With all this in mind, I decided to put more questions from The Spirit’s Book here. They talk about Freedom of Thought and freedom of Conscience from Chapter X of the book entitled “The law of Liberty”. 

Mrs. P  


Freedom of Thought.

833. Is there in man something that escapes constraint, and in regard to which he enjoys
 absolute liberty?
"Yes, in his thought man enjoys unlimited freedom, for thought knows no obstacles. The
action of thought may be hindered, but not annihilated."

834. Is man responsible for his thoughts?
"He is responsible for them to God. God alone can take cognisance of thought, and condemns or absolves it according to His justice."

Freedom of Conscience.

835. Is freedom of conscience the natural consequence of freedom of thought?
"Conscience is an inner thought that belongs to man, like all his other thoughts."

836. Has man tile right to set up barriers against freedom of conscience?
"No more than against freedom of thought, for God alone has the right to judge the conscience. If man, by his laws, regulates the relations between men and men, God, by the laws of nature, regulates the relations between men and God."
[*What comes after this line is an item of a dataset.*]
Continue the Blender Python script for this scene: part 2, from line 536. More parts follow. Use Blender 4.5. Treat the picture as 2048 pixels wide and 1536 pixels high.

837. What is the effect of the hindrances opposed to freedom of conscience?
"To constrain men to act otherwise than as they think,  and thus to make hypocrites of them.
Freedom of conscience is one of the characteristics of true civilisation and of progress."

838. Is every honest belief to be respected, even when completely false?
"Every belief is worthy of respect when it is sincere, and when it leads to the practice of goodness. Blameable beliefs are those which lead to the practice of evil."

839. Is it wrong to scandalise those whose belief is not the same as our own?
"To do so is to fail in charity, and to infringe on freedom of thought."

840. Is it an infringement of the freedom of conscience to place hindrances in the way of beliefs that are of a nature to cause social disturbance?
"You can only repress action; belief is inaccessible."
The repression of the external acts of a belief, when those acts are injurious to others is not an infringement of the freedom of conscience, for such repression leaves the belief itself entirely free.

841. Ought we, out of respect for freedom of conscience, to allow of the propagation of pernicious doctrines, or may we, without infringing upon that freedom, endeavour to bring back into the path of truth those who are led astray by false principles?
"Most certainly you not only may, but should, do so; but only by following the example of Jesus, by employing gentleness and persuasion, and not by resorting to force, which would be
worse than the false belief of those whom you desire to convince. Conviction cannot be imposed by violence."

842. All doctrines claiming to be the sole expression of the truth, by what signs can we recognise the one which has the best right to call itself such?
"The truest doctrine will be the one which makes the fewest hypocrites and the greatest number of really virtuous people, that is to say, of people practising the law of charity in its greatest purity and in its widest application. It is by this sign that you may recognise a doctrine as true; for no doctrine, of which the tendency to make divisions and demarcations among the children of God, can be anything but false and pernicious."